◆ **Exercise directions**
Leave out the pictures and transcribe everything else exactly.

◆ **Material provided**
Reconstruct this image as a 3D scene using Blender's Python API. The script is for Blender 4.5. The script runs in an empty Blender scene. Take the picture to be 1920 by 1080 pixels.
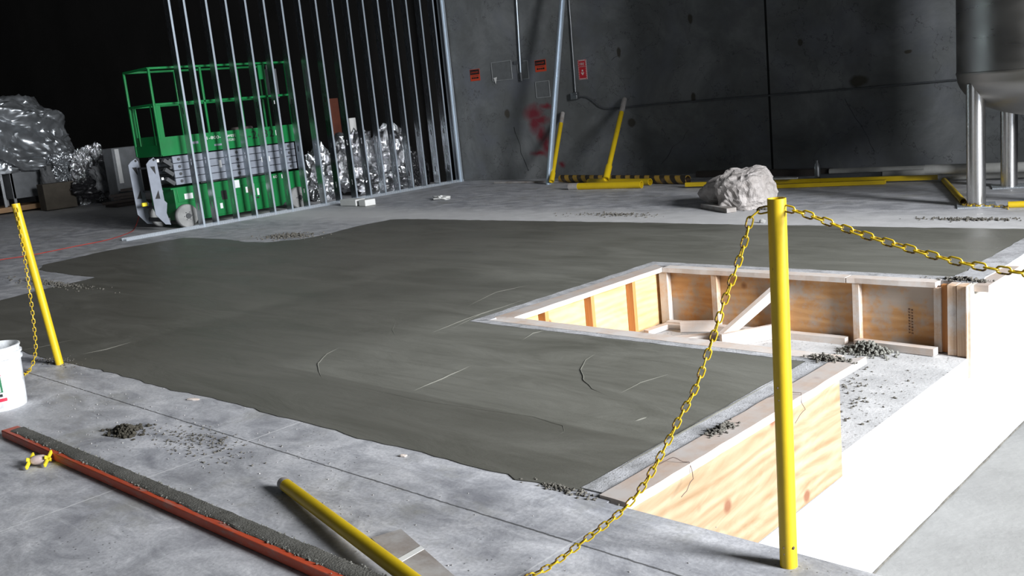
import bpy, bmesh, math, random
from mathutils import Vector, Matrix, noise
random.seed(7)
S = bpy.context.scene
C = S.collection
PI = math.pi

# ------------------------------------------------------------------ camera
F_PX, PITCH, ROLL, YAW, CAM_H = 1800.69, 0.191508, 0.099398, -0.76746, 1.5
_fw = Vector((math.sin(YAW)*math.cos(PITCH), math.cos(YAW)*math.cos(PITCH), -math.sin(PITCH)))
_r = Vector((math.cos(YAW), -math.sin(YAW), 0)); _d = _fw.cross(_r)
_c, _s = math.cos(ROLL), math.sin(ROLL)
RT = _c*_r + _s*_d; DN = -_s*_r + _c*_d; FW = _fw
EYE = Vector((0, 0, CAM_H))
cd = bpy.data.cameras.new('camera'); cam = bpy.data.objects.new('camera', cd); C.objects.link(cam)
cd.sensor_width = 36; cd.lens = 36*F_PX/1920; cd.clip_end = 200; cd.clip_start = 0.05
M = Matrix((RT, -DN, -FW)).transposed().to_4x4(); M.translation = EYE
cam.matrix_world = M; S.camera = cam

# ------------------------------------------------------------------ world, lights, exposure
W = bpy.data.worlds.new('world'); S.world = W; W.use_nodes = True
W.node_tree.nodes['Background'].inputs[0].default_value = (0.75, 0.85, 1.0, 1)
W.node_tree.nodes['Background'].inputs[1].default_value = 1.0
S.view_settings.view_transform = 'Standard'; S.view_settings.look = 'None'
S.view_settings.gamma = 1; S.view_settings.use_curve_mapping = False
S.view_settings.exposure = 0.3
def area(name, loc, rot, sx, sy, power, col=(1, 1, 1), spread=PI):
    l = bpy.data.lights.new(name, 'AREA'); l.shape = 'RECTANGLE'; l.size = sx; l.size_y = sy
    l.energy = power; l.color = col; l.spread = spread
    o = bpy.data.objects.new(name, l); C.objects.link(o); o.location = loc; o.rotation_euler = rot
    return o
# daylight through the open dock door on the right (faces -x)
area('dock_door_daylight', (11.0, 4.5, 5.2), (0, math.radians(90), 0), 5.6, 5.0, 8600, (0.94, 0.965, 1.0))
# added soft fill lamp behind the camera, no door there (faces +y)
area('rear_fill_light', (-9.0, -11.9, 2.4), (math.radians(90), 0, 0), 9.0, 4.5, 120, (0.86, 0.93, 1.0))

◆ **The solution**
Reconstruct this image as a 3D scene using Blender's Python API. The script is for Blender 4.5. The script runs in an empty Blender scene. Take the picture to be 1920 by 1080 pixels.
import bpy, bmesh, math, random
from mathutils import Vector, Matrix, noise
random.seed(7)
S = bpy.context.scene
C = S.collection
PI = math.pi

# ------------------------------------------------------------------ camera
F_PX, PITCH, ROLL, YAW, CAM_H = 1800.69, 0.191508, 0.099398, -0.76746, 1.5
_fw = Vector((math.sin(YAW)*math.cos(PITCH), math.cos(YAW)*math.cos(PITCH), -math.sin(PITCH)))
_r = Vector((math.cos(YAW), -math.sin(YAW), 0)); _d = _fw.cross(_r)
_c, _s = math.cos(ROLL), math.sin(ROLL)
RT = _c*_r + _s*_d; DN = -_s*_r + _c*_d; FW = _fw
EYE = Vector((0, 0, CAM_H))
cd = bpy.data.cameras.new('camera'); cam = bpy.data.objects.new('camera', cd); C.objects.link(cam)
cd.sensor_width = 36; cd.lens = 36*F_PX/1920; cd.clip_end = 200; cd.clip_start = 0.05
M = Matrix((RT, -DN, -FW)).transposed().to_4x4(); M.translation = EYE
cam.matrix_world = M; S.camera = cam

# ------------------------------------------------------------------ world, lights, exposure
W = bpy.data.worlds.new('world'); S.world = W; W.use_nodes = True
W.node_tree.nodes['Background'].inputs[0].default_value = (0.75, 0.85, 1.0, 1)
W.node_tree.nodes['Background'].inputs[1].default_value = 1.0
S.view_settings.view_transform = 'Standard'; S.view_settings.look = 'None'
S.view_settings.gamma = 1; S.view_settings.use_curve_mapping = False
S.view_settings.exposure = 0.3
def area(name, loc, rot, sx, sy, power, col=(1, 1, 1), spread=PI):
    l = bpy.data.lights.new(name, 'AREA'); l.shape = 'RECTANGLE'; l.size = sx; l.size_y = sy
    l.energy = power; l.color = col; l.spread = spread
    o = bpy.data.objects.new(name, l); C.objects.link(o); o.location = loc; o.rotation_euler = rot
    return o
# daylight through the open dock door on the right (faces -x)
area('dock_door_daylight', (11.0, 4.5, 5.2), (0, math.radians(90), 0), 5.6, 5.0, 8600, (0.94, 0.965, 1.0))
# added soft fill lamp behind the camera, no door there (faces +y)
area('rear_fill_light', (-9.0, -11.9, 2.4), (math.radians(90), 0, 0), 9.0, 4.5, 120, (0.86, 0.93, 1.0))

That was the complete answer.